Aristotle, Pythagoras, Leonardo Da Vinci, Anna Kingsford thought to be the ‘mother of Theosophy’, Henry David Thoreau, Mahatma Gandhi and Leo Tolstoy, along with many famous philosophers, doctors and peacemakers adopted pure eating and drinking in order to develop pure feeling and thinking. 

Throughout the ages across the globe, communities have formed around the principle and practice of bloodless diets underpinned by the belief that all living creatures have the right to life and liberty.  Legends preserved in the poet Ferdowsi’s epic, ‘the Shahnameh’ thought to be created between 977 and 1010 CE, point to the probability that prior to the advent of Zoroastrianism, ancient Aryans followed vegetarian diets. The Shahnameh informs us that during the Aryan Stone Age – the Age of Gaya Maretan (Gayomard, Kaiumars) – people sustained themselves by gathering fruits and other plant foods.

According to 3rd century CE Phoenician-Tyrian philosopher & vegetarian advocate Porphyry in his work De Abstinentia, “The first and most learned order of the Magi neither eat nor slay anything animated, adhering instead to the ancient moral practice of abstinence from defiling their bodies by consuming the flesh of slain innocent animals.”

There are numerous verses within an array of surviving Zoroastrian texts that show that those who followed the teaching of Zarathustra, revered the souls of animals in the same manner as they revered the souls of humans. Perhaps the most explicit call for Zoroastrians to be vegetarian is found in the Sayings of Adarbad Mahraspandan, which states: “Abstain rigorously from eating the flesh of kine and all beneficent animals (gospandan) least you be made to face a strict reckoning in this world and the next; for by eating the flesh of the kine and other domestic animals, you involve your hand in sin, and (thereby) think, speak, and do what is sinful; for though you may eat but a mouthful, you involve your hand in sin, and though a camel be slain by (another) person in another place, it is as if you (who eat its flesh) had slain it with your own hand.

The Cathars, also known as Perfecti were expected to live on vegan fare that excluded the eating of eggs, cheese, and even the animal fat so often used in medieval cooking from their diets.
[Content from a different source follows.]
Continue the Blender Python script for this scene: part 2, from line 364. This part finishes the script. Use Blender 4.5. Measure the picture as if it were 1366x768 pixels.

At that time, Catholic monastic orders tended to limit or exclude meat, however the Catholic rules of diet were not as strict regarding the consumption of other animal products, as the Cathars.

Contemporary ethical rationale regarding the relationship between humans and other animals has markedly departed from the traditional Western and Christian view that nature and animals can legitimately be exploited for human purposes. 

However several Christian denominations have risen to return to the original Christian ‘non-violent’ creed. Amongst these are The Society of Friends that were the first Christian denomination to form a faith-based vegetarian association, establishing the Friends Vegetarian Society in 1902. Otherwise known as the Quakers this Christian group previously also played a major role in the formation of the Vegetarian Society of England in 1847.

Following the foundation of these many historical examples of evolved ethics and subsequent dietary reform, contemporary environmentalism and ethical philosophies maintain the stance that nature and animals have rights, and thus should not be exploited in an unrestrained and unlimited manner.  

In the current age, Animal Rights Activism is the fastest growing activist platform across the globe.